Most of these titles stem from the results of a debate at Harvard which kind of smacks of ‘fixed results’ and was widely reported as if this were the final word the subject.

But this isn’t a popularity contest. This isn’t a subject decided by debate and thus far those wanting Pluto to be a planet again haven’t us any answer beyond sentimentality, and slight variations on ‘awww, c’mon!!’.

We’ve already cover the why of Pluto’s change from Planet to Dwarf Planet. Long story short is that the International Astronomer’s Union bent over backwards at first to try and keep Pluto as a planet that the would have accidentally admitted several asteroids and at least 5 Kuiper Belt objects into the category of “Planet” (with doubtless more coming in the future).

Suddenly a solar system with 15 planets with the possibility of another 3-5 in the near future – not counting anything else we found in the Kuiper belt – didn’t seem so keen.

The astronomer’s union then adapted a new set of rules with regret, but with the satisfaction that they had an effective definition of “Planet”. The regret of course was that Pluto was no longer the planet we knew. This sort of thing had happened before, when the definition of ‘asteroid’ was defined in the 19th century and Ceres was demoted from planet-hood after being classified as a planet for half a century.
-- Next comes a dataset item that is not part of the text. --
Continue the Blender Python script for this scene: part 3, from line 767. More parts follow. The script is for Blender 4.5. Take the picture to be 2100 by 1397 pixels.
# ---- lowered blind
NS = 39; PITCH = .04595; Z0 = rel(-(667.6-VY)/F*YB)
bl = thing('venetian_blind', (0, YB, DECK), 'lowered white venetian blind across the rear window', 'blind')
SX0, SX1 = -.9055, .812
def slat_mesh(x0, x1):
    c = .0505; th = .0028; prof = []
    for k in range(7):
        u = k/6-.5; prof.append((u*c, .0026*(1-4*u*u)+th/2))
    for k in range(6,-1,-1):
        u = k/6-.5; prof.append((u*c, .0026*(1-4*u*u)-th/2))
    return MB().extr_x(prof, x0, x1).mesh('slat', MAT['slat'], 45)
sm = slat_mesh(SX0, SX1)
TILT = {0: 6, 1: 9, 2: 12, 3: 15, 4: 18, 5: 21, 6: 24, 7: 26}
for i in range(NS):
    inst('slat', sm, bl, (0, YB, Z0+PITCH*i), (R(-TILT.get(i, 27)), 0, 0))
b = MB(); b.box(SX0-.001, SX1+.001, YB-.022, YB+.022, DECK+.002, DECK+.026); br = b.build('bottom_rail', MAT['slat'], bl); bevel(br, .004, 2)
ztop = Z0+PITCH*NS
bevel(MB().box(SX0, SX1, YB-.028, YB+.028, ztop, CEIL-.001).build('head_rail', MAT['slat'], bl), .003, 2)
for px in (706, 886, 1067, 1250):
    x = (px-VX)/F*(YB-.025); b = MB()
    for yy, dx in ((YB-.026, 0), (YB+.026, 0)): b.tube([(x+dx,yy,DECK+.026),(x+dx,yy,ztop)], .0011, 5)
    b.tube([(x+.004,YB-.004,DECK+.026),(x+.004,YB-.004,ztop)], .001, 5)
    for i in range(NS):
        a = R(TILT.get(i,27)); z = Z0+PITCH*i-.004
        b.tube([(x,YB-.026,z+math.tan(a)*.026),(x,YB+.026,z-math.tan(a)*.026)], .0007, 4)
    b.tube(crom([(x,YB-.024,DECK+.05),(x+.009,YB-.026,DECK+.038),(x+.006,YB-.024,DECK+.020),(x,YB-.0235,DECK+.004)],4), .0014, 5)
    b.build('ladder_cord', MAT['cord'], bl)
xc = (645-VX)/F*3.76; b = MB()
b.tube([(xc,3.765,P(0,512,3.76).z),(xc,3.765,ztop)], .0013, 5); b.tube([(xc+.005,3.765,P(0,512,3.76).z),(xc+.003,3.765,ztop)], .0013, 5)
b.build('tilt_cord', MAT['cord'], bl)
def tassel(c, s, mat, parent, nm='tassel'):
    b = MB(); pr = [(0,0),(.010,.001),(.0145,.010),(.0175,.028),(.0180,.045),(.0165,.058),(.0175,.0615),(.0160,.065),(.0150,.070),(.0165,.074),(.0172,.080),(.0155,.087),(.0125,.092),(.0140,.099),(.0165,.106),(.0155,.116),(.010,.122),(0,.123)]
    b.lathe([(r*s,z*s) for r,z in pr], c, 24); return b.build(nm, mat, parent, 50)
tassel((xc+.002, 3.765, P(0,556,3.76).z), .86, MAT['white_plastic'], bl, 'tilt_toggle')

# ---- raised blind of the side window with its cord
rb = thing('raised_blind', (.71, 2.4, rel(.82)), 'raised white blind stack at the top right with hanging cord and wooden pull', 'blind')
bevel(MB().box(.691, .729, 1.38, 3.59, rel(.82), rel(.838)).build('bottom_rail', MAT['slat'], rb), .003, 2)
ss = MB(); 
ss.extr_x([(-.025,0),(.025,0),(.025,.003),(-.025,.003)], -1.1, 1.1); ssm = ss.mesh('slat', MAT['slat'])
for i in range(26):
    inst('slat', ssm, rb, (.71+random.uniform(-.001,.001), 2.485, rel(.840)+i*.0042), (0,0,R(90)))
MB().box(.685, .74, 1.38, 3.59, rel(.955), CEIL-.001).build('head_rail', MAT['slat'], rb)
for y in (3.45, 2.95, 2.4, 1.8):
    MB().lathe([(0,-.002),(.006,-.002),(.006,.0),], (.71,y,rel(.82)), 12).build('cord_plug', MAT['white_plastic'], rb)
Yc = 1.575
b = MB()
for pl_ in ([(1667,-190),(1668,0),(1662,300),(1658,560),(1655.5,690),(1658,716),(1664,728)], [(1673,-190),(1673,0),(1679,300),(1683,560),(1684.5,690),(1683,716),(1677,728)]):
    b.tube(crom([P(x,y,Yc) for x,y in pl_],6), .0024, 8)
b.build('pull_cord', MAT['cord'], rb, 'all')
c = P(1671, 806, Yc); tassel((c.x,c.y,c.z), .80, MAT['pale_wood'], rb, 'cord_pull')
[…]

This year, on July 14th, the New Horizons Probe will reach and explore dwarf planet Pluto. Oddly enough, when New Horizons was launched (2006) Pluto was still classified as a planet. But these days we don’t just send space probes to the big planets any more. We’ve got space probes visiting asteroids, landing on comets, with more to come. It doesn’t matter what you call Pluto, we’re still going to study it.